PROBLEM TO WORK ON: Using the records below, quote only the span that opens with the line containing "follow. Write for Blender 4.5." and closes with the line containing "tag(recenter(w4), 'shoulder-high slate", exactly and inclusively.

SOURCE MATERIAL:
>>>

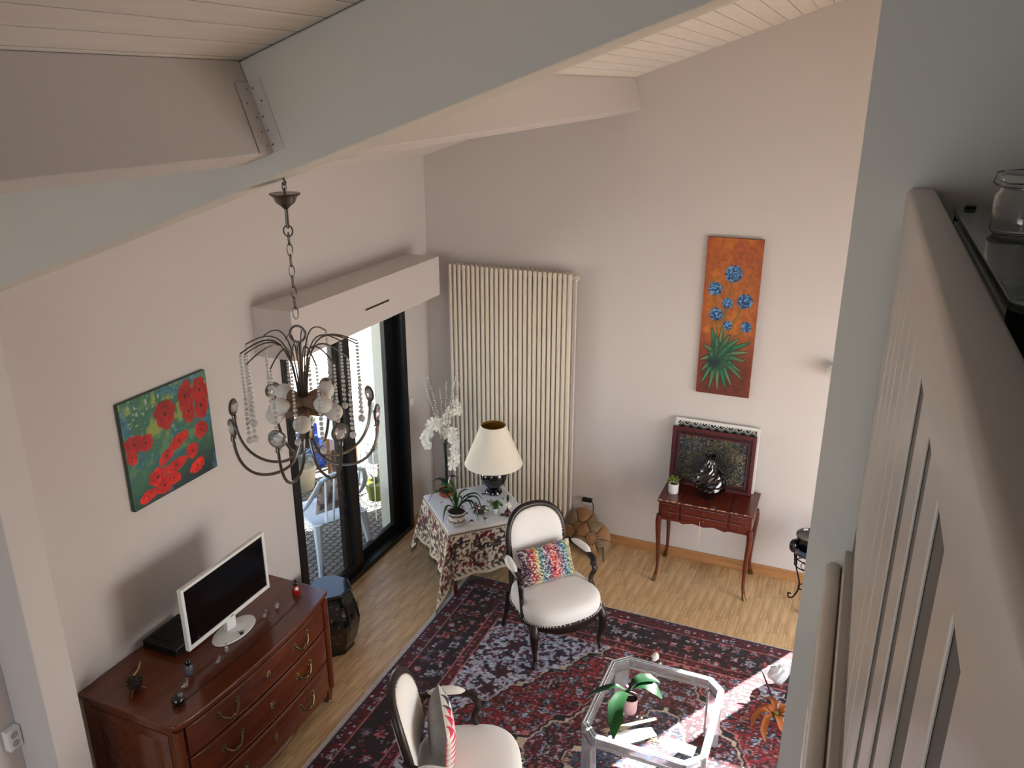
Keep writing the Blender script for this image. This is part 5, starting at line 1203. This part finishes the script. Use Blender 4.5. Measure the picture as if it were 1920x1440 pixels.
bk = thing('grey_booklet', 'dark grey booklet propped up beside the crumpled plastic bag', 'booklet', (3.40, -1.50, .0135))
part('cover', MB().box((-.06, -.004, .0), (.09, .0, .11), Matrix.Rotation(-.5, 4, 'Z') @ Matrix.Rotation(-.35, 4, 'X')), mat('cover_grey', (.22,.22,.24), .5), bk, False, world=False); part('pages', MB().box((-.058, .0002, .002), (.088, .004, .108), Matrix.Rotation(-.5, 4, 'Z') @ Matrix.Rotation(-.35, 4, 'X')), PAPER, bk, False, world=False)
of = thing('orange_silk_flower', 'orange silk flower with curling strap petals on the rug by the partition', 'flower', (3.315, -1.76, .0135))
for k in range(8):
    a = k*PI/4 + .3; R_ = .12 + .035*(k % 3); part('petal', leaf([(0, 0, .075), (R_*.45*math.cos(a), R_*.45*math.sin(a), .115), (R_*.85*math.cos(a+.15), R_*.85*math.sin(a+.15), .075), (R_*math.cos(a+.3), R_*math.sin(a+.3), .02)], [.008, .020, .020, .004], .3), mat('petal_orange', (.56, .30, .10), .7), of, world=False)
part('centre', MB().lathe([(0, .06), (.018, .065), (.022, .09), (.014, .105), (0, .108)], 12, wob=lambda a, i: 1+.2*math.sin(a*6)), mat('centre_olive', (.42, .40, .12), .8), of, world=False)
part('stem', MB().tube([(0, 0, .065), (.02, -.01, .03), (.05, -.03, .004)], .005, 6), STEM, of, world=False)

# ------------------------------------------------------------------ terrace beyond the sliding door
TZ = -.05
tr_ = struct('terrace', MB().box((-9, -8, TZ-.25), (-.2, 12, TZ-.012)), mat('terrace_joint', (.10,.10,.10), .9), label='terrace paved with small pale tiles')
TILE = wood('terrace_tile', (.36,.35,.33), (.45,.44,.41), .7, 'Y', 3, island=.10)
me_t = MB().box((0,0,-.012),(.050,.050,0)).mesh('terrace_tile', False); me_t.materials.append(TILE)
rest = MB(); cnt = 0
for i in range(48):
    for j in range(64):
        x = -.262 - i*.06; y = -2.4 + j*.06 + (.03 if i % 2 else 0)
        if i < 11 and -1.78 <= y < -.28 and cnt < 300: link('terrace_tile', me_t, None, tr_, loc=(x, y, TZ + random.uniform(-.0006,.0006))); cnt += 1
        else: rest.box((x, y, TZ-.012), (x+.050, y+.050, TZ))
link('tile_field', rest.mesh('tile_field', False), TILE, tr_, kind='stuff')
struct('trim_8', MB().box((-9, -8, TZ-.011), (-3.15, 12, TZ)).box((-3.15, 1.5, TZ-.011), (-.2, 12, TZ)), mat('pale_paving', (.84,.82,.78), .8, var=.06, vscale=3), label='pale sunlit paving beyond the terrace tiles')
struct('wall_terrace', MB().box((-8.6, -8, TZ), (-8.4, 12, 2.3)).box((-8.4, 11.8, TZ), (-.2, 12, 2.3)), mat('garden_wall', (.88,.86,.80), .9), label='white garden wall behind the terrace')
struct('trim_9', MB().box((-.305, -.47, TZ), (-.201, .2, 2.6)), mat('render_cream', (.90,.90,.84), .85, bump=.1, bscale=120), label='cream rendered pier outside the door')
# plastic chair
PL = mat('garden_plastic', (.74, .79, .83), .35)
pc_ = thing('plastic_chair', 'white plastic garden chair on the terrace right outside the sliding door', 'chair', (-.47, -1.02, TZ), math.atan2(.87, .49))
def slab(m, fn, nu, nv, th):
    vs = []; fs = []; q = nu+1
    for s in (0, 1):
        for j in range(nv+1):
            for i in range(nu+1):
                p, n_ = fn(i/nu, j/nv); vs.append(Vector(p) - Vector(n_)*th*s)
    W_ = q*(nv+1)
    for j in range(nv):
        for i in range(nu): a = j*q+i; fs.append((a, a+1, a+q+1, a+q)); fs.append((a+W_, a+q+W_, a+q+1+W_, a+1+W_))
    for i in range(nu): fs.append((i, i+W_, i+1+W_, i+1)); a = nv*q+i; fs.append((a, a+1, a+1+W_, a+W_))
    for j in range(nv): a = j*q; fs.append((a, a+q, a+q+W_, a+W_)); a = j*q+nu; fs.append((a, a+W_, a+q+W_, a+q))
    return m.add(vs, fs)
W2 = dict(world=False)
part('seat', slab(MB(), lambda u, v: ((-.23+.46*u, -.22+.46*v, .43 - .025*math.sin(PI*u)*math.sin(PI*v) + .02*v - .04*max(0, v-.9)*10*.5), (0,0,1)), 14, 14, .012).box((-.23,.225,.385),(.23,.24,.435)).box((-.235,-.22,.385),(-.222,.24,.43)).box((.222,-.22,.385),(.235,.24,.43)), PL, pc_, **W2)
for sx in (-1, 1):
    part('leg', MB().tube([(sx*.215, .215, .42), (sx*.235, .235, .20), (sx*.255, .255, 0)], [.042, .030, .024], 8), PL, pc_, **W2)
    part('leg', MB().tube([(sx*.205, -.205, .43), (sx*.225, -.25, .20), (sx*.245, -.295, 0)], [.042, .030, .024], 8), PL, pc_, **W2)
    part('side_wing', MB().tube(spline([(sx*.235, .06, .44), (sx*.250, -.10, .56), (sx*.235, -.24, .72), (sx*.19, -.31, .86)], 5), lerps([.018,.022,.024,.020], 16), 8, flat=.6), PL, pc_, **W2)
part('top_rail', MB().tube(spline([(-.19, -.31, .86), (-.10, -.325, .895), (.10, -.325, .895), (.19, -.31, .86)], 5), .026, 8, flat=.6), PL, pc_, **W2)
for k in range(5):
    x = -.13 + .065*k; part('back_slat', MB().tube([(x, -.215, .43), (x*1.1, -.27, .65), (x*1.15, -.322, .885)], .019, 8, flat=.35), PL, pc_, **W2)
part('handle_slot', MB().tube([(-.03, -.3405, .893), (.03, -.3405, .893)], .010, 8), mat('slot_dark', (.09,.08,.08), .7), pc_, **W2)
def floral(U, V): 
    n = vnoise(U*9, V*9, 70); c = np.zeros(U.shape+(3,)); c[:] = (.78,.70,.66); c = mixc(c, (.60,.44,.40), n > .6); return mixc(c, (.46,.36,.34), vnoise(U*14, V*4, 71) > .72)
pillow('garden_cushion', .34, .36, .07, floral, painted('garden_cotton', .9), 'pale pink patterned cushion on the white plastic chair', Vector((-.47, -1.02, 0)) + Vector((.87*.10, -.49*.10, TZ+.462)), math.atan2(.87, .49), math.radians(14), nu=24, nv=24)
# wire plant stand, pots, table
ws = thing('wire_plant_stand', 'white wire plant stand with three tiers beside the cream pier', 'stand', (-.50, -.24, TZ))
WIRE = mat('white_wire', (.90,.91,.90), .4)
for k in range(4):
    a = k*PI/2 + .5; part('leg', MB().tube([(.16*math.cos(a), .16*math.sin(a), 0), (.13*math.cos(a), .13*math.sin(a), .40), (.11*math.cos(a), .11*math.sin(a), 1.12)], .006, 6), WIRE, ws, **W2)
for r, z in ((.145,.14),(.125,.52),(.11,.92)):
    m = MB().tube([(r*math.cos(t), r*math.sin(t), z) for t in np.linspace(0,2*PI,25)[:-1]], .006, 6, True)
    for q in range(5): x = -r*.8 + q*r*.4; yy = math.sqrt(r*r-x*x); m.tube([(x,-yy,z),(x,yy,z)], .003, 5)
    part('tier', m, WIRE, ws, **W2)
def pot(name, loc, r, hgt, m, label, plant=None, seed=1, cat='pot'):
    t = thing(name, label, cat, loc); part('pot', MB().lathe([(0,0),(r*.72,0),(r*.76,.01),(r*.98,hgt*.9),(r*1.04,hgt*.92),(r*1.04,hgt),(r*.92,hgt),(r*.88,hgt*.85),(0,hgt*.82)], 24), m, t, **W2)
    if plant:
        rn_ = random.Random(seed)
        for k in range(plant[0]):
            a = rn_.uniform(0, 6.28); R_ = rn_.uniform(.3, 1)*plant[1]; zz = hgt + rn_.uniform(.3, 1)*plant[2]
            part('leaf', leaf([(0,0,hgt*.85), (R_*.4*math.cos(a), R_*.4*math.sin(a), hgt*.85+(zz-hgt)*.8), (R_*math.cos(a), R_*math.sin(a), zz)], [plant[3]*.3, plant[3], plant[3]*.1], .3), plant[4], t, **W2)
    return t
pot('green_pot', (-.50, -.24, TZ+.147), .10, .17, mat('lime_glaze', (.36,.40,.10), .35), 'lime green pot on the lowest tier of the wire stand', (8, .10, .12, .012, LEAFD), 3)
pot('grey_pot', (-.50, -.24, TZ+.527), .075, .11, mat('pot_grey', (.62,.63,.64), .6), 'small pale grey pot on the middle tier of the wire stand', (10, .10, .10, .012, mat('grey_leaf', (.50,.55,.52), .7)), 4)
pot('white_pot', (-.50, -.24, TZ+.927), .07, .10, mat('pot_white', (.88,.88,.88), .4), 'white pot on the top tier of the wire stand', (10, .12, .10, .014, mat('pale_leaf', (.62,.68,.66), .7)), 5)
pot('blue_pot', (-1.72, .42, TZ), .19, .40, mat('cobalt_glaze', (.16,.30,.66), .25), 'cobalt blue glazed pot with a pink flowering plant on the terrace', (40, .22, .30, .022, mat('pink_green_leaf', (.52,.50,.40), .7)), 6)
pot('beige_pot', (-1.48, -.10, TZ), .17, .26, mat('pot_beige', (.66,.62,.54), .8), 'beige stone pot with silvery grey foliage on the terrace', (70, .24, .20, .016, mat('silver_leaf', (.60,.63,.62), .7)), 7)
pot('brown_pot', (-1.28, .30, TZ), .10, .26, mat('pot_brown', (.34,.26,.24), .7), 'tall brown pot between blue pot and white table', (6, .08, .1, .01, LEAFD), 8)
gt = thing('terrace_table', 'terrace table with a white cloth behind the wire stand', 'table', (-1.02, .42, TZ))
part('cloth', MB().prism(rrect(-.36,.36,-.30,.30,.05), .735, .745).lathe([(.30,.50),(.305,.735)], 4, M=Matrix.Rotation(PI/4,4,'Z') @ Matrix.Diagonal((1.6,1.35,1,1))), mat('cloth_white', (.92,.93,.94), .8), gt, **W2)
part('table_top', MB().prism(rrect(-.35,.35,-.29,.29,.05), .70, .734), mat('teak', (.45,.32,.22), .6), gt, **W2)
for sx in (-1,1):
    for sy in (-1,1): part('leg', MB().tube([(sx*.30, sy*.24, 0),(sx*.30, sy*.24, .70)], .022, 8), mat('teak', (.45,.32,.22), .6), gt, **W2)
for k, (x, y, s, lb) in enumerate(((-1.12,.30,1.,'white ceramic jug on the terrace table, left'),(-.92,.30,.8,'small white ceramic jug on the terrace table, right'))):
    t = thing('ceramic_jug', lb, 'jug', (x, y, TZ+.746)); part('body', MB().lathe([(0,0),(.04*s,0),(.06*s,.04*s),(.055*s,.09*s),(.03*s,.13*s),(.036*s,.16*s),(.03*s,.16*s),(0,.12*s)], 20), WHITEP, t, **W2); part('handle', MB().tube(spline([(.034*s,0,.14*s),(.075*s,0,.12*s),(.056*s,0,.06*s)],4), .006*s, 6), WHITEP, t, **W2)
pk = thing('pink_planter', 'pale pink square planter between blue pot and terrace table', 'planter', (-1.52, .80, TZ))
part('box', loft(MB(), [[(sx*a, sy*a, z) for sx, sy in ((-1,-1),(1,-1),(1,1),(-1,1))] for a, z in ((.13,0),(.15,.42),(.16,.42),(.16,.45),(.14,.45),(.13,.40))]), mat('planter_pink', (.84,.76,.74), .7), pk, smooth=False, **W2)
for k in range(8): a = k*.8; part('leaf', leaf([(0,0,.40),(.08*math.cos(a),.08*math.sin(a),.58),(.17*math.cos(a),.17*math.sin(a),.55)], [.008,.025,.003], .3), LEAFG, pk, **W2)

<<<
>>>

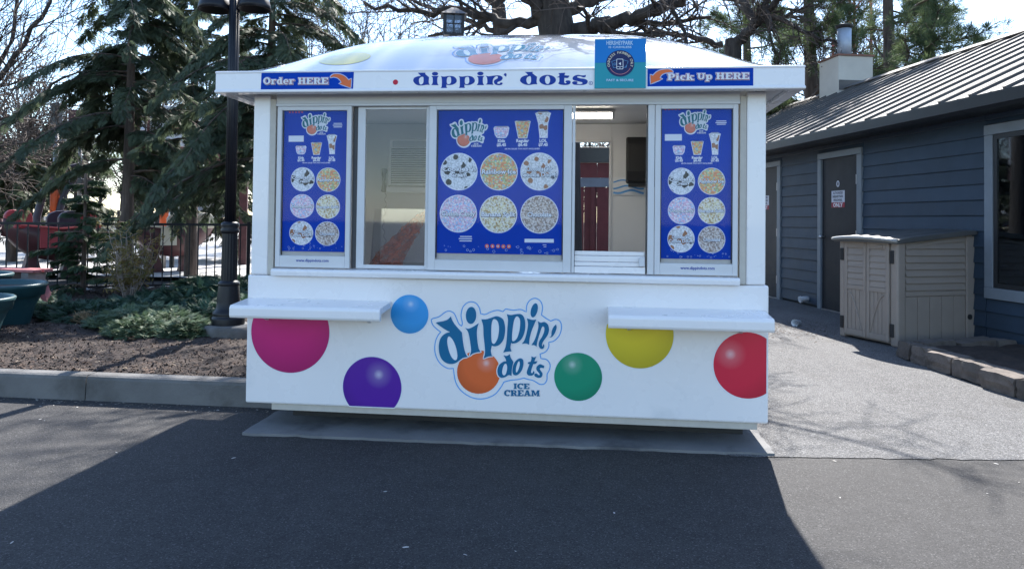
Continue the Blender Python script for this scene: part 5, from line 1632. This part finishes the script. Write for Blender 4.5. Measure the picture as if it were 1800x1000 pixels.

<<<
>>>

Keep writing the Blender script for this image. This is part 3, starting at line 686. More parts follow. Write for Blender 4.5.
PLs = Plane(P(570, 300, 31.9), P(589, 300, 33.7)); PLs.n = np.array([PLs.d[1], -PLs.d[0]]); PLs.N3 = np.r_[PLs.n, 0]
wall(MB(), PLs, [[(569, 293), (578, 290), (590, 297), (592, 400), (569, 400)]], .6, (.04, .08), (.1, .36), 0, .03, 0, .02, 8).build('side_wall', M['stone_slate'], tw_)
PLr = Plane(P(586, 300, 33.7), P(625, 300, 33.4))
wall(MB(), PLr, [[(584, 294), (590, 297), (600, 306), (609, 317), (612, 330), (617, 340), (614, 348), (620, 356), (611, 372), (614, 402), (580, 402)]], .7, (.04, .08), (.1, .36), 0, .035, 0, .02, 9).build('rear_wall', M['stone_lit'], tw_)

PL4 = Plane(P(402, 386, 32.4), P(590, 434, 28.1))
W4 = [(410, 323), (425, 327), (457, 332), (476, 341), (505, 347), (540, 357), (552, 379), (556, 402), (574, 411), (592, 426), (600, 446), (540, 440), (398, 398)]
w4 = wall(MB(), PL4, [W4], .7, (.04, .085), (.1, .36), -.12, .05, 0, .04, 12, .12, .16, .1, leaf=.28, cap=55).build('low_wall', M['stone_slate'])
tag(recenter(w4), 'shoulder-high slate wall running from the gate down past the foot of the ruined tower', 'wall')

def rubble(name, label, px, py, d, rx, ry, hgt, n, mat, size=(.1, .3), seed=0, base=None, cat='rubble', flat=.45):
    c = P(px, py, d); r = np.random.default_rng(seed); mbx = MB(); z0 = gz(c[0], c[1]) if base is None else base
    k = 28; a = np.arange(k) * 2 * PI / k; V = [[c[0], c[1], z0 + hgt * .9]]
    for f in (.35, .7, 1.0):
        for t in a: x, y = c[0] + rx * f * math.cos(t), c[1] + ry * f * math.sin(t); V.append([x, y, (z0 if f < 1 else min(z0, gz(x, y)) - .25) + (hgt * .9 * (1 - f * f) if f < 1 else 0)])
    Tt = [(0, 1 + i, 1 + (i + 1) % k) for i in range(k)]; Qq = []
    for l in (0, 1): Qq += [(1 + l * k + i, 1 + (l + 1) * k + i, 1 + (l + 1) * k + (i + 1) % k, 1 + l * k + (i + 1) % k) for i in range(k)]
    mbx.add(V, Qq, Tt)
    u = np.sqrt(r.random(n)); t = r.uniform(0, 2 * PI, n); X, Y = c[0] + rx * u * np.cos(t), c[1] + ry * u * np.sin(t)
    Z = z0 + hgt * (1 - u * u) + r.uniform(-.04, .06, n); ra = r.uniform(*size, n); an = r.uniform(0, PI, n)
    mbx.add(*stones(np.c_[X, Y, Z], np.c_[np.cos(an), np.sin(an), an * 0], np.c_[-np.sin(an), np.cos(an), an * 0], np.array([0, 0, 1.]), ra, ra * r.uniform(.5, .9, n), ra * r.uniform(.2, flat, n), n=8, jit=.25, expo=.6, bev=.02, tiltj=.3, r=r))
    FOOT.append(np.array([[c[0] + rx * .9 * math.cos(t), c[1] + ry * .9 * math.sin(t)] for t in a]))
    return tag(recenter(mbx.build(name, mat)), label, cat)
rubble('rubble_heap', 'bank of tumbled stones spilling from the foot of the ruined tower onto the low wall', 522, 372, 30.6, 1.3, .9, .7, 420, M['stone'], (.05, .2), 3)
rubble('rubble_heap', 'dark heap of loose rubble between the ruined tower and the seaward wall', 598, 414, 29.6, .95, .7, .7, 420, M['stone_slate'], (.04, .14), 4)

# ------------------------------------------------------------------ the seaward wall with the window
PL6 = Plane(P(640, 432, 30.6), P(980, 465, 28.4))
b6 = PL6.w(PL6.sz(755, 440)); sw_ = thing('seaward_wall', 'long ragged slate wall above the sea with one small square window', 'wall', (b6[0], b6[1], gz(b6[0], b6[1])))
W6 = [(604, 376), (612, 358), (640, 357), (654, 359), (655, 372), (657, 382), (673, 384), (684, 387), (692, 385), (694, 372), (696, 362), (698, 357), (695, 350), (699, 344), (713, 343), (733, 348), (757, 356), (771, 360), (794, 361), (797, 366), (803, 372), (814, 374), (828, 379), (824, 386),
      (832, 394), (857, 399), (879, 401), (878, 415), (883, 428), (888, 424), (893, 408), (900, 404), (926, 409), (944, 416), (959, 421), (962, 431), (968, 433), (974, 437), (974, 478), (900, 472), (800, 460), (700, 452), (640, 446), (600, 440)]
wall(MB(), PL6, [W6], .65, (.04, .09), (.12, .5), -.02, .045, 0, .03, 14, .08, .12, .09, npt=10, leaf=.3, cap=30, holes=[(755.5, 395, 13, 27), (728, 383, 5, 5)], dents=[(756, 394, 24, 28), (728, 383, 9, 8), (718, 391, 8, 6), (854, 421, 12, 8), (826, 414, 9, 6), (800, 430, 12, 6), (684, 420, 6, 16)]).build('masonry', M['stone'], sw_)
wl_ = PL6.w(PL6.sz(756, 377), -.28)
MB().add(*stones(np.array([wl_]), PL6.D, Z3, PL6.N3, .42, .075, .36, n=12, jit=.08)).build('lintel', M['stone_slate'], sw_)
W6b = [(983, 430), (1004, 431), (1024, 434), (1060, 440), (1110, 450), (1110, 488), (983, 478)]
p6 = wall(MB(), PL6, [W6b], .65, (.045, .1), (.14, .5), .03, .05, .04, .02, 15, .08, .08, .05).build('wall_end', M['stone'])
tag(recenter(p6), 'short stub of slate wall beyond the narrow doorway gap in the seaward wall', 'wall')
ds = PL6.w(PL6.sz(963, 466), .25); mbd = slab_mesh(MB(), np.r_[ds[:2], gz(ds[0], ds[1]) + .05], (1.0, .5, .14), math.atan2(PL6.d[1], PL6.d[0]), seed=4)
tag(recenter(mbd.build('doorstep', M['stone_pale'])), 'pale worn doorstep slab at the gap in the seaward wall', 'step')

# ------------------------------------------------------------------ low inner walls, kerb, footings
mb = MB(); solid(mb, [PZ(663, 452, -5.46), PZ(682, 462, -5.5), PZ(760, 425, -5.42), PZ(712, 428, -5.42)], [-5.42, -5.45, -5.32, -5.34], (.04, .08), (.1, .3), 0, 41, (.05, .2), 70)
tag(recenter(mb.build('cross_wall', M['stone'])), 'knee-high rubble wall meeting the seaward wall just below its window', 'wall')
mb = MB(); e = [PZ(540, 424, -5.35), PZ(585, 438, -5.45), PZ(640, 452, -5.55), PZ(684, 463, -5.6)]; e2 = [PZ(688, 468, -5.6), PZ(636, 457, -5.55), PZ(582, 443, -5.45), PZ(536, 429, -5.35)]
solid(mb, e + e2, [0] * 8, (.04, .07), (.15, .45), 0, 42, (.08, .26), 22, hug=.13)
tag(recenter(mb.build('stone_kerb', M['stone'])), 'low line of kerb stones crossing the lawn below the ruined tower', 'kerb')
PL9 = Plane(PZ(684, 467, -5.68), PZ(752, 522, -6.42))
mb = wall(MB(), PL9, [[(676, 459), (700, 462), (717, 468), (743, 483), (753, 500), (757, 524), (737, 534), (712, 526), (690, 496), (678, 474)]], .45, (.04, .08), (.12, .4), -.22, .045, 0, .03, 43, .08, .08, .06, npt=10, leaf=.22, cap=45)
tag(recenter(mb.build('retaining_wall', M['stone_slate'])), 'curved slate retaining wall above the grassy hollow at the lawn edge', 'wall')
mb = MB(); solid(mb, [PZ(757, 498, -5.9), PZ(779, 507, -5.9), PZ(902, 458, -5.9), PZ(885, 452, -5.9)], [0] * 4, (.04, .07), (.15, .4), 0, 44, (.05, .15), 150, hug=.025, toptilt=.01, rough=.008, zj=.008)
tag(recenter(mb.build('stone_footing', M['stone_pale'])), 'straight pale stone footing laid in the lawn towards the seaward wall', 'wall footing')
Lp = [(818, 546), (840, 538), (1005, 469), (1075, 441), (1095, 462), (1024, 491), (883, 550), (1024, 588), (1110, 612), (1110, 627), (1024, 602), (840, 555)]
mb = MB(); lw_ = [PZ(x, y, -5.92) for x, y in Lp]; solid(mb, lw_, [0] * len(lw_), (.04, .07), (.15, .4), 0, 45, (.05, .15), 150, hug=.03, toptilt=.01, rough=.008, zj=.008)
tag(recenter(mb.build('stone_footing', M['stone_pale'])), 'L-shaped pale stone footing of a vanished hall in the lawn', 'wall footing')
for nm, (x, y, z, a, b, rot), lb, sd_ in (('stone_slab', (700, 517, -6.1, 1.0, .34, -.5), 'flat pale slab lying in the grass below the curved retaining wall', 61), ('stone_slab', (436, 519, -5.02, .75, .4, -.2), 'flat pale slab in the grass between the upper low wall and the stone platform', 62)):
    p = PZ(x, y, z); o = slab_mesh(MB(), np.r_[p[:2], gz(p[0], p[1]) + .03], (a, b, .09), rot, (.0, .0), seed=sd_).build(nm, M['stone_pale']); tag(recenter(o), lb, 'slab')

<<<

TASK RESULT:
Keep writing the Blender script for this image. This is part 3, starting at line 686. More parts follow. Write for Blender 4.5.
PLs = Plane(P(570, 300, 31.9), P(589, 300, 33.7)); PLs.n = np.array([PLs.d[1], -PLs.d[0]]); PLs.N3 = np.r_[PLs.n, 0]
wall(MB(), PLs, [[(569, 293), (578, 290), (590, 297), (592, 400), (569, 400)]], .6, (.04, .08), (.1, .36), 0, .03, 0, .02, 8).build('side_wall', M['stone_slate'], tw_)
PLr = Plane(P(586, 300, 33.7), P(625, 300, 33.4))
wall(MB(), PLr, [[(584, 294), (590, 297), (600, 306), (609, 317), (612, 330), (617, 340), (614, 348), (620, 356), (611, 372), (614, 402), (580, 402)]], .7, (.04, .08), (.1, .36), 0, .035, 0, .02, 9).build('rear_wall', M['stone_lit'], tw_)

PL4 = Plane(P(402, 386, 32.4), P(590, 434, 28.1))
W4 = [(410, 323), (425, 327), (457, 332), (476, 341), (505, 347), (540, 357), (552, 379), (556, 402), (574, 411), (592, 426), (600, 446), (540, 440), (398, 398)]
w4 = wall(MB(), PL4, [W4], .7, (.04, .085), (.1, .36), -.12, .05, 0, .04, 12, .12, .16, .1, leaf=.28, cap=55).build('low_wall', M['stone_slate'])
tag(recenter(w4), 'shoulder-high slate wall running from the gate down past the foot of the ruined tower', 'wall')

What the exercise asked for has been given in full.